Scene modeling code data
───
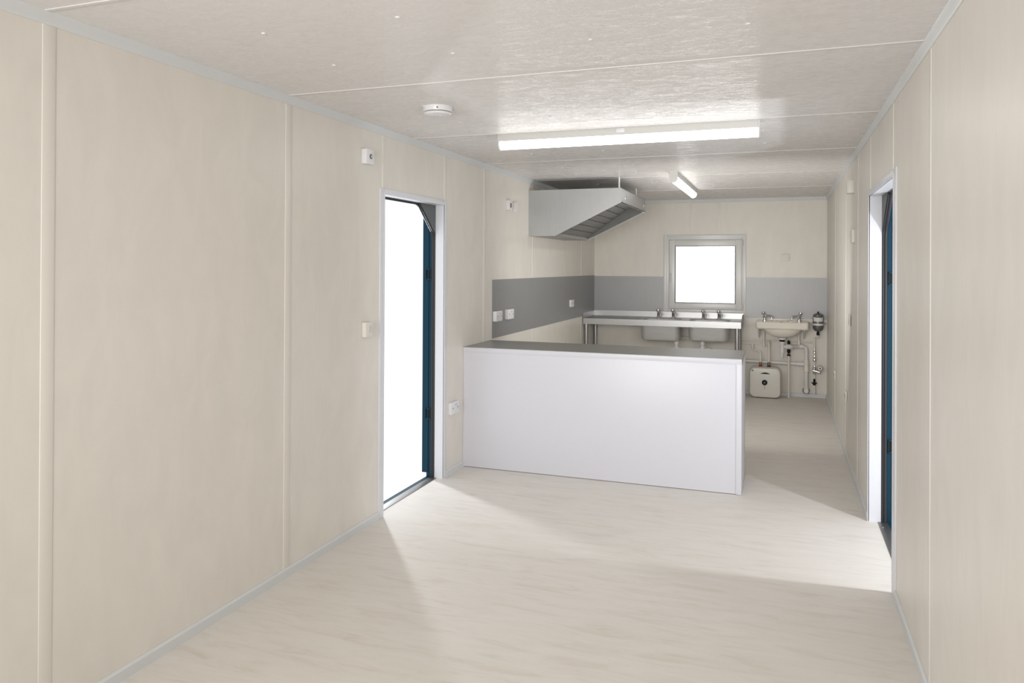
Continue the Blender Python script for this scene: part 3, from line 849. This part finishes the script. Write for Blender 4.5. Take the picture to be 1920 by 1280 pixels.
# ------------------------------------------------------------------ water heater
hx0, hx1, hy0, hy1, hz0, hz1 = 1.963, 2.318, 9.34, 9.60, 0.006, 0.362
t = thing('water_heater', 'squat off-white water heater with dark knob, standing on the floor under the washbasin', 'water heater', (2.14, 9.47, 0))
bm = new()
def hr(i, y, r): return [(x, y, z) for x, z in rrect(hx0 + i, hx1 - i, hz0 + i, hz1 - i, r, 8)]
loft(bm, [hr(0.030, hy0, 0.05), hr(0.010, hy0 + 0.006, 0.06), hr(0.0, hy0 + 0.03, 0.062), hr(0.0, hy0 + 0.10, 0.062)])
obj('front_cover', bm, M_HEATER, t)
bm = new(); loft(bm, [hr(0.006, hy0 + 0.10, 0.058), hr(0.006, hy1, 0.05)]); obj('tank_body', bm, M_HEATER, t)
bm = new(); prism(bm, [(2.085 + 0.118 * i / 10, 0.292 + 0.016 * math.sin(PI * i / 10)) for i in range(11)] + [(2.203 - 0.118 * i / 10, 0.292 - 0.001 * math.sin(PI * i / 10)) for i in range(1, 10)], 'y', hy0 - 0.003, hy0 + 0.002); obj('badge', bm, M_BLACK, t)
bm = new(); lathe(bm, (2.137, hy0, 0.190), [(0.031, 0.002), (0.031, -0.012), (0.026, -0.016)], (0, 1, 0)); k = obj('control_knob', bm, M_BLACK, t)
bm = new(); lathe(bm, (2.137, hy0, 0.190), [(0.014, -0.014), (0.013, -0.020)], (0, 1, 0)); obj('knob_cap', bm, M_GREY, k)
bm = new(); box(bm, 2.1355, 2.1385, hy0 - 0.002, hy0 + 0.001, 0.110, 0.152); obj('scale_mark', bm, M_GREY, t)
bm = new(); lathe(bm, (2.003, hy0 + 0.006, 0.326), [(0.009, 0.002), (0.009, -0.006)], (0, 1, 0)); obj('indicator_lamp', bm, M_GREY, t)
for x, m1, m2 in ((2.086, M_BRASS, M_RED), (2.182, M_BRASS, M_DBLUE)):
    bm = new(); lathe(bm, (x, 9.48, 0.355), [(0.019, 0), (0.019, 0.020)]); f = obj('inlet_ring', bm, m2, t)
    bm = new(); lathe(bm, (x, 9.48, 0.374), [(0.014, 0), (0.018, 0.008), (0.018, 0.034), (0.012, 0.040)]); obj('inlet_nut', bm, m1, f)
settle(t)

# ------------------------------------------------------------------ expansion vessel and valve set in the corner
vx, vy = 2.728, 9.515
t = thing('expansion_vessel', 'small grey expansion vessel with a white label, strapped to the wall in the right corner', 'expansion vessel', (vx, vy, 0.8))
bm = new(); lathe(bm, (vx, vy, 0.0), [(0.010, 0.795), (0.035, 0.805), (0.054, 0.825), (0.060, 0.850), (0.060, 0.895), (0.062, 0.905), (0.060, 0.915), (0.058, 0.975), (0.050, 0.997), (0.030, 1.008), (0.008, 1.012)], n=32); obj('tank', bm, M_TANK, t)
bm = new(); lathe(bm, (vx, vy, 0.872), [(0.063, 0), (0.063, 0.022)], n=32)
tube(bm, [(vx - 0.06, vy, 0.883), (vx - 0.095, 9.62, 0.89)], 0.006); tube(bm, [(vx + 0.06, vy, 0.883), (vx + 0.09, 9.62, 0.89)], 0.006); obj('strap', bm, M_WPIPE, t)
bm = new()
rings = []
for z in (0.918, 0.972):
    rings.append([(vx + 0.0625 * math.sin(a), vy - 0.0625 * math.cos(a), z) for a in [math.radians(-55 + 10 * i) for i in range(12)]])
loft(bm, rings, False, False, closed=False); lb = obj('label', bm, M_LABEL, t)
rings = []
bm = new()
for z in (0.966, 0.972):
    rings.append([(vx + 0.0630 * math.sin(a), vy - 0.0630 * math.cos(a), z) for a in [math.radians(-38 + 8 * i) for i in range(11)]])
loft(bm, rings, False, False, closed=False); obj('label_bar', bm, M_BLACK, lb)
bm = new(); lathe(bm, (vx, vy, 1.010), [(0.007, 0), (0.009, 0.006), (0.009, 0.018), (0.004, 0.024)]); obj('air_valve', bm, M_BLACK, t)
bm = new(); lathe(bm, (vx, vy, 0.797), [(0.014, 0), (0.012, -0.010), (0.017, -0.016), (0.017, -0.042), (0.010, -0.045)]); obj('connector', bm, M_BLACK, t)
settle(t)
t = thing('pressure_valve_set', 'vertical pipe with chrome fittings and a round pressure gauge in the back right corner', 'valve set', (2.69, 9.58, 0))
bm = new(); tube(bm, [(vx, vy, 0.757), (vx, vy + 0.01, 0.725), (2.692, 9.57, 0.720), (2.692, 9.575, 0.10), (2.70, 9.63, 0.085)], 0.0095, 0.03); obj('pipe', bm, M_PPIPE, t)
bm = new(); lathe(bm, (2.692, 9.573, 0.53), [(0.014, 0), (0.016, 0.02), (0.010, 0.03), (0.015, 0.04), (0.013, 0.05)]); lathe(bm, (2.692, 9.573, 0.435), [(0.017, 0), (0.019, 0.02), (0.015, 0.035), (0.018, 0.055), (0.015, 0.07)]); obj('strainer', bm, M_CHROME, t)
bm = new(); lathe(bm, (2.692, 9.573, 0.285), [(0.013, 0), (0.019, 0.01), (0.019, 0.03), (0.026, 0.04), (0.024, 0.065), (0.014, 0.08), (0.017, 0.09), (0.012, 0.105)]); tube(bm, [(2.675, 9.56, 0.330), (2.745, 9.545, 0.315)], 0.018); cyl(bm, (2.742, 9.55, 0.300), (2.755, 9.55, 0.34), 0.016); obj('reducing_valve', bm, M_CHROME, t)
bm = new(); lathe(bm, (2.752, 9.535, 0.365), [(0.031, 0.0), (0.032, -0.018), (0.026, -0.020)], (0, 1, 0)); g_ = obj('pressure_gauge', bm, M_TANK, t)
bm = new(); lathe(bm, (2.752, 9.517, 0.365), [(0.026, 0.0), (0.026, -0.004)], (0, 1, 0)); obj('dial', bm, M_LABEL, g_)
bm = new(); lathe(bm, (2.752, 9.513, 0.365), [(0.008, 0.0), (0.007, -0.003)], (0, 1, 0)); obj('needle_hub', bm, M_BLACK, g_)
bm = new(); lathe(bm, (2.692, 9.573, 0.155), [(0.014, 0), (0.020, 0.012), (0.012, 0.03), (0.014, 0.06), (0.008, 0.08)]); tube(bm, [(2.66, 9.55, 0.185), (2.72, 9.55, 0.185)], 0.007); obj('stop_valve', bm, M_BLACK, t)
bm = new(); lathe(bm, (2.692, 9.575, 0.055), [(0.014, 0), (0.016, 0.02), (0.014, 0.05)]); obj('foot_elbow', bm, M_WPIPE, t)
settle(t)

bpy.context.view_layer.update()
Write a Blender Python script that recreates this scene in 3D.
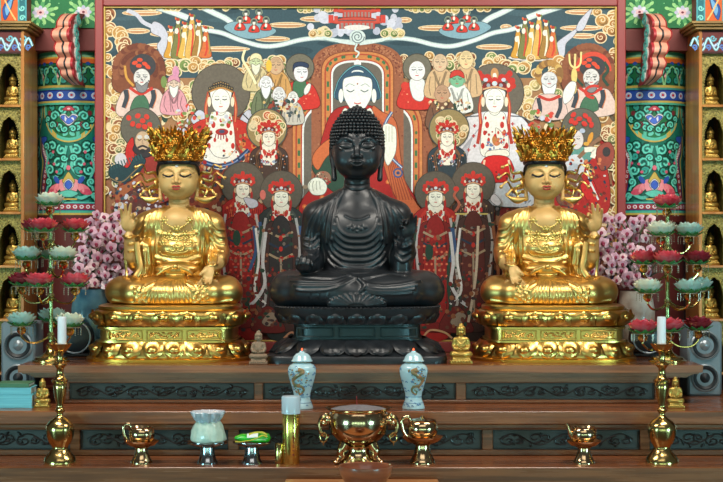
import bpy, bmesh, math, random
import numpy as np
from mathutils import Vector, Matrix

for _o in list(bpy.data.objects):
    bpy.data.objects.remove(_o)
SC = bpy.context.scene
COL = SC.collection
PI = math.pi
R = math.radians

# ------------------------------------------------------------------ camera
FPX, CZ, CY = 1600.0, 1.9, -8.0
cam_d = bpy.data.cameras.new('camera')
cam_d.sensor_width = 36.0
cam_d.lens = 36.0 * FPX / 723.0
cam_d.clip_start = 0.1
cam_d.clip_end = 60
cam = bpy.data.objects.new('camera', cam_d)
COL.objects.link(cam)
cam.location = (0, CY, CZ)
cam.rotation_euler = (PI / 2, 0, 0)
SC.camera = cam

# ------------------------------------------------------------------ world, lights, exposure
SC.view_settings.view_transform = 'Standard'
SC.view_settings.look = 'None'
SC.view_settings.gamma = 1
SC.view_settings.exposure = 0.16
SC.view_settings.use_curve_mapping = False
wd = bpy.data.worlds.new('world')
SC.world = wd
wd.use_nodes = True
wd.node_tree.nodes['Background'].inputs[0].default_value = (0.60, 0.64, 0.58, 1)
wd.node_tree.nodes['Background'].inputs[1].default_value = 0.09


def area(name, loc, target, sx, sy, power, color, spread=180):
    l = bpy.data.lights.new(name, 'AREA')
    l.shape = 'RECTANGLE'
    l.size, l.size_y = sx, sy
    l.energy = power
    l.color = color
    l.spread = R(spread)
    o = bpy.data.objects.new(name, l)
    COL.objects.link(o)
    o.location = loc
    o.rotation_euler = (Vector(target) - Vector(loc)).to_track_quat('-Z', 'Y').to_euler()
    return o


# ceiling lamps over the altar, added fill and side lights, and the lattice doors behind the camera with the garden outside
area('altar_lamp', (-1.7, -1.6, 4.05), (-0.95, 0.35, 1.8), 1.7, 0.7, 43, (1.0, 0.93, 0.82), 130)
area('altar_lamp', (1.7, -1.6, 4.05), (0.95, 0.35, 1.8), 1.7, 0.7, 43, (1.0, 0.93, 0.82), 130)
area('hall_fill', (0, -5.2, 4.7), (0, 0.2, 1.9), 4.5, 1.6, 16, (1.0, 0.97, 0.90), 120)  # added soft fill from above for broad highlights on the gilding
for _x in (-4.4, -2.2, 0, 2.2, 4.4):
    for _z in (0.70, 1.50):
        area('lattice_door', (_x, -12.8, _z), (_x, 0, _z), 1.5, 0.58, 13, (0.55, 1.0, 0.82))
for _s in (-1, 1):
    area('side_teal_fill', (_s * 5.6, -5.6, 1.0), (_s * 1.2, -0.6, 0.95), 1.8, 1.2, 12, (0.40, 0.92, 1.0), 45)  # added low lights standing in for teal floor daylight on the steps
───
→ **REQUIRED WORK**
Select, from the listing, all lines that include the word "Blender".

→ **EXERCISE ANSWER**
Continue the Blender Python script for this scene: part 3, from line 849. This part finishes the script. Write for Blender 4.5. Take the picture to be 1920 by 1280 pixels.
Write a Blender Python script that recreates this scene in 3D.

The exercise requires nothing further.